Опускаю мытарства моего героя в поисках того самого монаха - старца, чей совет он в конце концов решил выполнить, по встрече с которым состоялся следующий диалог.
- Здесь ты не сможешь стать монахом, у тебя не получится.
- Я попытаюсь.
- Надо делать, а не пытаться…
- А что я должен сделать?..
- Отныне тебе запрещается говорить … Ни с кем, в том числе и со мной... Пока я не скажу тебе, что ты можешь говорить вновь…
Это было самое трудное, что ему когда-либо довелось делать. Он стал келейником этого старца, к которому постоянно приходили люди, зачастую они пускались в обсуждение богословских вопросов, в которых ничего толком не понимали, приписывая святителю Василию слова святителя Афанасия. Ему так хотелось сказать им: «Да вы с ума сошли! Это же неправильно!» - но он прислуживал гостям, подавая им еду и чай, не произнося при этом ни слова. Так продолжалось десять лет.

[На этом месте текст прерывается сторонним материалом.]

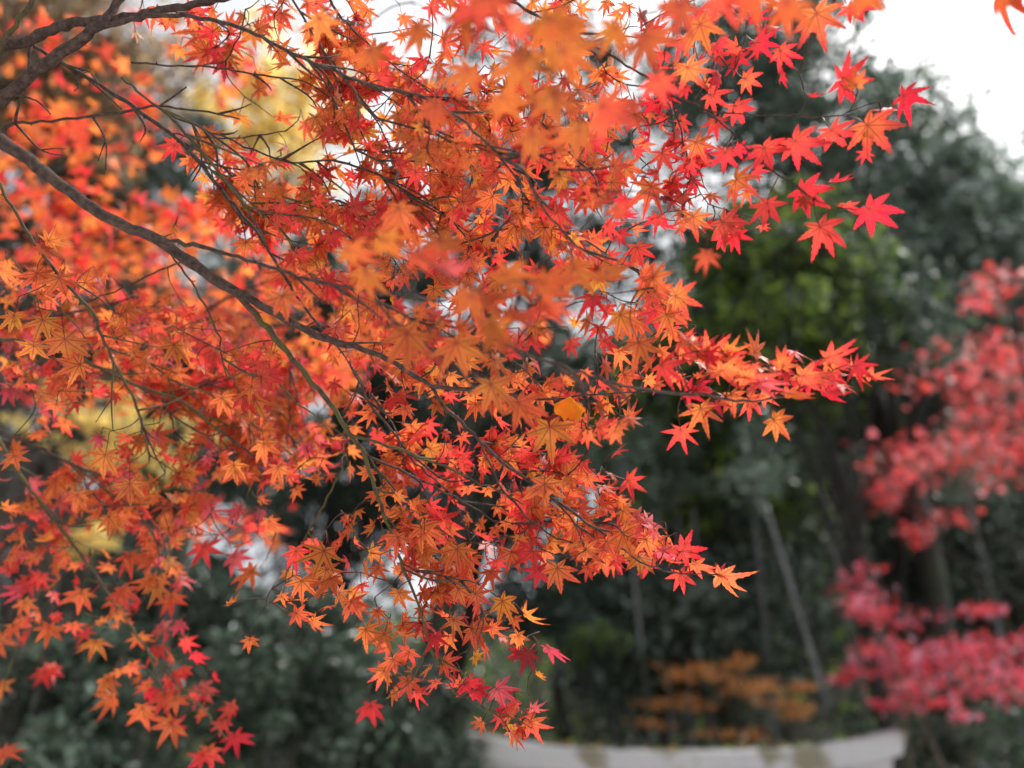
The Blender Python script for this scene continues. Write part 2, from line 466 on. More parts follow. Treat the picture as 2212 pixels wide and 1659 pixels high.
# ------------------------------------------------------------------ the near maple: limbs traced as (x, y, depth, width in photo px)
mc = empty('maple_tree', (-1.35, 0.75, ground_z(-1.35, .75)), 'near maple with dark limbs and sharp orange and red leaves reaching across the picture', 'tree')
BR = [  # material key, points
 ('k', [(-420, 120, .86, 44), (-180, 215, .86, 37), (0, 305, .86, 32), (130, 400, .87, 28), (240, 475, .88, 26), (340, 518, .90, 26), (430, 580, .91, 24), (500, 625, .92, 23), (600, 680, .93, 19), (700, 730, .94, 17), (820, 768, .94, 14), (934, 833, .94, 12), (1027, 843, .94, 9), (1137, 858, .95, 7), (1204, 860, .95, 6), (1304, 850, .95, 5), (1400, 846, .95, 3)]),
 ('g', [(505, 628, .925, 15), (567, 696, .94, 15), (633, 776, .95, 14), (687, 840, .96, 13), (737, 906, .97, 12), (757, 940, .97, 12), (784, 973, .98, 11), (800, 1020, .98, 10), (827, 1106, .98, 9), (847, 1153, .98, 8), (864, 1209, .98, 8), (884, 1253, .98, 7), (910, 1326, .97, 6), (924, 1386, .97, 6), (937, 1416, .97, 5), (957, 1453, .97, 5), (984, 1496, .96, 4), (1010, 1511, .96, 4), (1057, 1531, .95, 3), (1104, 1549, .95, 3), (1147, 1573, .95, 2)]),
 ('k', [(-380, 380, 1.0, 40), (-150, 290, .99, 33), (0, 213, .98, 29), (57, 170, .98, 27), (110, 130, .98, 26), (173, 87, .98, 26), (200, 63, .98, 24), (233, 33, .99, 20), (270, -10, 1.0, 18), (330, -90, 1.0, 14)]),
 ('k', [(-300, 190, 1.04, 30), (-100, 125, 1.03, 24), (7, 100, 1.02, 23), (57, 90, 1.02, 22), (127, 58, 1.01, 22), (200, 45, 1.0, 21), (283, 37, 1.0, 19), (333, 25, 1.0, 18), (433, 8, 1.0, 17), (520, -10, 1.0, 14), (640, -50, 1.0, 11)]),
 ('k', [(190, 68, .97, 15), (283, 41, .96, 13), (367, 33, .95, 11), (483, 47, .94, 10), (567, 83, .92, 9), (650, 123, .90, 9), (737, 158, .88, 9), (804, 187, .85, 8), (884, 203, .82, 8), (957, 230, .80, 8), (1024, 283, .80, 7), (1087, 340, .80, 7), (1124, 363, .82, 7), (1160, 427, .84, 6), (1227, 513, .87, 5), (1284, 553, .88, 4), (1340, 580, .88, 3)]),
 ('g', [(-25, 150, 1.0, 14), (0, 107, 1.0, 13), (20, 73, 1.0, 12), (43, 40, 1.0, 12), (75, -8, 1.0, 11), (110, -70, 1.0, 8)]),
 ('k', [(62, 95, 1.02, 9), (110, 123, 1.04, 9), (143, 140, 1.05, 10), (240, 200, 1.06, 10), (300, 240, 1.06, 11), (367, 287, 1.06, 10), (417, 333, 1.06, 10), (453, 380, 1.06, 10), (493, 430, 1.06, 9), (533, 477, 1.05, 9), (567, 520, 1.05, 8), (633, 626, 1.05, 7), (683, 696, 1.05, 6), (737, 760, 1.05, 4), (800, 850, 1.05, 3)]),
 ('g', [(263, 167, .93, 5), (310, 207, .92, 6), (363, 247, .92, 7), (400, 290, .92, 7), (443, 337, .92, 7), (500, 407, .92, 6), (550, 477, .92, 5), (575, 530, .92, 4)]),
 ('k', [(-40, 310, 1.03, 9), (0, 285, 1.03, 9), (33, 267, 1.03, 8), (90, 264, 1.03, 7), (183, 253, 1.03, 7), (277, 238, 1.03, 7), (347, 230, 1.03, 6), (450, 243, 1.03, 5), (517, 257, 1.03, 4)]),
 ('k', [(68, 100, 1.02, 7), (60, 150, 1.02, 7), (45, 200, 1.02, 7), (33, 267, 1.03, 7)]),
 ('k', [(283, 135, 1.0, 5), (370, 142, 1.0, 5), (453, 145, 1.0, 5), (567, 163, 1.0, 5), (660, 177, 1.0, 4), (740, 230, 1.0, 3)]),
 ('k', [(340, 232, 1.02, 5), (370, 212, 1.02, 5), (403, 188, 1.02, 4)]),
 ('k', [(363, 247, .95, 6), (417, 267, .96, 5), (493, 300, .98, 5), (560, 330, .99, 5), (633, 350, 1.0, 5), (737, 350, 1.0, 6), (854, 398, 1.0, 6), (924, 477, 1.0, 5), (970, 533, 1.0, 3)]),
 ('k', [(370, 289, 1.06, 5), (483, 298, 1.06, 4), (560, 292, 1.06, 4), (617, 283, 1.06, 3)]),
 ('k', [(330, 513, .89, 12), (433, 533, .88, 11), (500, 552, .87, 10), (567, 570, .85, 10), (640, 596, .82, 9), (737, 620, .77, 9), (790, 628, .74, 9), (887, 640, .70, 8), (943, 650, .68, 7), (1010, 640, .66, 5), (1090, 630, .65, 4)]),
 ('k', [(790, 628, .74, 6), (837, 683, .75, 6), (910, 736, .77, 6), (977, 783, .79, 5), (1060, 830, .82, 4), (1140, 880, .85, 3)]),
 ('g', [(-40, 330, 1.0, 8), (40, 470, .98, 8), (93, 553, .98, 8), (150, 620, 1.0, 8), (200, 676, 1.02, 8), (227, 740, 1.05, 7), (260, 810, 1.08, 7), (283, 853, 1.1, 6), (303, 906, 1.12, 6), (317, 953, 1.13, 5), (322, 1000, 1.14, 4)]),
 ('g', [(-60, 728, 1.2, 11), (0, 733, 1.2, 10), (70, 741, 1.2, 10), (140, 762, 1.2, 9), (203, 790, 1.2, 9), (267, 820, 1.2, 9), (343, 850, 1.2, 8), (393, 866, 1.2, 8), (450, 913, 1.2, 7), (517, 963, 1.2, 6), (593, 1016, 1.2, 4)]),
 ('k', [(343, 850, 1.2, 5), (420, 838, 1.21, 5), (483, 822, 1.22, 4), (530, 800, 1.22, 3)]),
 ('k', [(350, 860, 1.2, 4), (372, 910, 1.2, 4), (376, 950, 1.2, 3)]),
 ('g', [(-70, 840, 1.28, 10), (0, 953, 1.28, 9), (33, 1013, 1.28, 9), (67, 1060, 1.28, 9), (103, 1106, 1.29, 9), (160, 1179, 1.3, 9), (207, 1239, 1.31, 8), (247, 1303, 1.32, 8), (287, 1359, 1.33, 7), (340, 1430, 1.34, 6), (395, 1490, 1.35, 5), (450, 1545, 1.35, 4), (490, 1600, 1.35, 3)]),
 ('k', [(-50, 910, 1.25, 8), (0, 930, 1.25, 7), (67, 960, 1.25, 7), (117, 983, 1.25, 6), (163, 1008, 1.25, 5), (230, 1060, 1.26, 4), (330, 1120, 1.27, 3)]),
 ('k', [(250, 701, 1.65, 10), (330, 703, 1.65, 13), (405, 706, 1.65, 16), (470, 706, 1.65, 12), (533, 706, 1.65, 10), (640, 703, 1.65, 8), (737, 700, 1.65, 7), (850, 715, 1.65, 5)]),
 ('k', [(405, 706, 1.65, 10), (450, 668, 1.64, 9), (510, 635, 1.63, 8), (600, 600, 1.62, 5)]),
 ('k', [(405, 706, 1.65, 8), (440, 690, 1.62, 7), (503, 682, 1.6, 6)]),
 ('k', [(405, 706, 1.65, 8), (430, 730, 1.64, 6), (458, 758, 1.64, 5), (490, 800, 1.64, 3)]),
 ('g', [(340, 515, .95, 4), (380, 563, .95, 5), (433, 640, .95, 5), (467, 713, .95, 5), (483, 786, .95, 4), (493, 820, .95, 3)]),
 ('k', [(300, 640, 1.3, 6), (200, 665, 1.3, 7), (80, 690, 1.3, 8), (-40, 700, 1.3, 9)]),
 ('k', [(395, 565, 1.1, 5), (330, 590, 1.1, 5), (250, 628, 1.1, 4), (170, 660, 1.1, 3)]),
 ('k', [(1040, -40, .95, 9), (1120, 10, .95, 8), (1200, 55, .93, 7), (1280, 100, .92, 7), (1340, 132, .91, 6), (1400, 170, .90, 6), (1474, 213, .88, 6), (1504, 228, .88, 6), (1557, 243, .88, 5), (1628, 250, .88, 4), (1700, 250, .87, 3), (1754, 252, .86, 4), (1815, 246, .86, 3), (1880, 225, .86, 3), (1945, 207, .86, 2)]),
 ('k', [(1504, 228, .88, 5), (1535, 250, .88, 5), (1564, 272, .88, 4), (1595, 300, .88, 4), (1617, 327, .87, 5), (1661, 363, .87, 5), (1707, 393, .86, 5), (1757, 430, .86, 4), (1797, 443, .86, 3), (1835, 452, .86, 2), (1872, 452, .86, 2)]),
 ('k', [(1450, 203, .89, 6), (1470, 283, .89, 5), (1490, 367, .89, 5), (1507, 400, .89, 4), (1530, 440, .89, 3)]),
 ('k', [(1090, 745, .74, 7), (1197, 786, .75, 8), (1290, 815, .77, 8), (1360, 836, .79, 8), (1420, 846, .80, 8), (1474, 851, .81, 8), (1527, 853, .82, 7), (1607, 865, .83, 6), (1690, 856, .84, 5), (1750, 830, .84, 3), (1800, 800, .84, 2)]),
 ('k', [(934, 836, .94, 9), (964, 886, .95, 9), (997, 913, .95, 9), (1037, 953, .95, 8), (1087, 1000, .96, 8), (1137, 1036, .96, 8), (1190, 1075, .96, 7), (1237, 1106, .96, 7), (1287, 1143, .96, 6), (1337, 1179, .96, 6), (1364, 1203, .96, 5), (1404, 1223, .95, 4), (1474, 1239, .95, 3), (1553, 1243, .95, 2)]),
 ('k', [(1037, 953, .95, 5), (1070, 1030, .97, 5), (1130, 1109, .98, 5), (1167, 1139, .98, 5), (1204, 1163, .98, 4), (1254, 1174, .98, 3)]),
 ('g', [(757, 940, .97, 8), (837, 963, .97, 7), (904, 986, .97, 7), (960, 1010, .97, 6), (1014, 1033, .97, 6), (1075, 1060, .97, 4), (1130, 1090, .97, 3)]),
 ('k', [(787, 980, .98, 6), (840, 1003, 1.0, 6), (897, 1030, 1.01, 5), (967, 1066, 1.02, 5), (1040, 1106, 1.02, 4), (1090, 1150, 1.02, 3)]),
 ('k', [(755, 780, .95, 5), (797, 870, 1.0, 6), (837, 920, 1.02, 6), (887, 986, 1.04, 5), (937, 1036, 1.05, 5), (977, 1073, 1.05, 4), (1020, 1180, 1.05, 3)]),
 ('k', [(680, 850, 1.3, 5), (632, 780, 1.3, 4), (625, 900, 1.3, 4), (620, 960, 1.3, 3)]),
 ('k', [(612, 1284, 1.09, 2.5), (585, 1300, 1.06, 2), (560, 1325, 1.03, 1.6), (541, 1362, 1.02, 1.4)]),
 ('k', [(585, 1300, 1.06, 1.8), (550, 1292, 1.04, 1.5), (505, 1302, 1.02, 1.3)]),
 ('g', [(740, 1010, 1.1, 5), (700, 1090, 1.1, 5), (650, 1180, 1.1, 4), (620, 1240, 1.1, 4), (610, 1290, 1.1, 2)]),
 ('k', [(864, 1215, .98, 4), (900, 1232, .98, 5), (960, 1245, .97, 4), (1030, 1262, .97, 3), (1090, 1300, .97, 2)]),
 ('g', [(925, 1390, .97, 4), (905, 1440, .99, 4), (880, 1480, 1.0, 3), (830, 1510, 1.0, 2)]),
 ('k', [(600, -60, 1.0, 7), (637, 10, 1.0, 6), (667, 60, 1.0, 6), (700, 110, 1.0, 5), (760, 190, 1.0, 4), (830, 290, 1.0, 4), (850, 360, 1.0, 3), (880, 470, 1.0, 3)]),
 ('k', [(690, -40, .98, 8), (730, 30, .98, 7), (790, 90, .98, 5), (860, 150, .98, 4), (940, 200, .98, 3)]),
 ('k', [(530, 20, 1.05, 4), (520, 60, 1.05, 4), (490, 130, 1.05, 4), (440, 140, 1.05, 3)]),
 ('k', [(1240, -60, .62, 7), (1100, -20, .62, 6), (1010, 30, .61, 6), (1060, 70, .6, 5), (1130, 110, .6, 4), (1240, 190, .6, 3)]),
 ('k', [(2330, -160, .62, 7), (2250, -110, .62, 6), (2160, -80, .62, 5), (2040, -70, .62, 4)]),
]
MAT = {'k': M_BARK, 'g': M_BARKG}
skel_pos, skel_dir, skel_br, skel_rad = [], [], [], []
branch_piles = []
def px_to_r(wpx, d):
    return max(0.0006, wpx / 2 * d / F * (.86 if wpx < 20 else .93))
for bi, (mk, pts) in enumerate(BR):
    a = np.array([np.append(P(x, y, d), px_to_r(wd, d)) for x, y, d, wd in pts])
    c = catmull(a, 0.010)
    if len(c) > 6:
        c[1:-1, :3] += rng.normal(0, 0.0009, (len(c) - 2, 3))
    V, T = tube(c[:, :3], np.maximum(c[:, 3], 0.0005), 9 if pts[0][3] > 12 else 6, 0.09)
    p = Pile(); p.add(V, T)
    # little spurs and bud scars along the limb
    for k in range(3, len(c) - 2, 3):
        if rng.random() < 0.55:
            t_ = c[k + 1, :3] - c[k - 1, :3]; t_ /= np.linalg.norm(t_)
            s_ = np.cross(t_, rng.normal(size=3)); s_ /= np.linalg.norm(s_)
            q0 = c[k, :3] + s_ * c[k, 3] * 0.6
            q1 = q0 + (s_ + t_ * .5) * rng.uniform(0.0025, 0.006)
            v, t = tube(np.array([q0, (q0 + q1) / 2, q1]), [0.0011, 0.0008, 0.0003], 4)
            p.add(v, t)
    branch_piles.append([mk, p])
    tt = np.gradient(c[:, :3], axis=0); tt /= np.linalg.norm(tt, axis=1)[:, None]
    skel_pos.append(c[:, :3]); skel_dir.append(tt); skel_br.append(np.full(len(c), bi)); skel_rad.append(c[:, 3])
SK = np.vstack(skel_pos); SD = np.vstack(skel_dir); SB = np.concatenate(skel_br); SR = np.concatenate(skel_rad)
BR3 = SK.copy()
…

Как-то утром, когда он пришёл в дом и принялся за свои обязанности, старец сказал ему: «Можешь говорить». Наш герой был поражён. Обернувшись к старцу, он произнёс: «Геронда, мне нечего сказать».
- Знаю. Тебе нечего было сказать и тогда, когда ты сюда приехал. Но тогда ты просто этого не знал. Как видишь, мир прекрасно обошёлся без твоих слов и мыслей. Но твоя гордыня заставляла тебя думать, что люди нуждаются в твоих речах. Тебе нужно слушать, а не говорить».


Мне отчего-то вспомнилась «Эпиграмма» А. Ахматовой: «Могла ли Биче словно Дант творить, Или Лаура жар любви восславить? Я научила женщин говорить… Но, Боже, как их замолчать заставить!»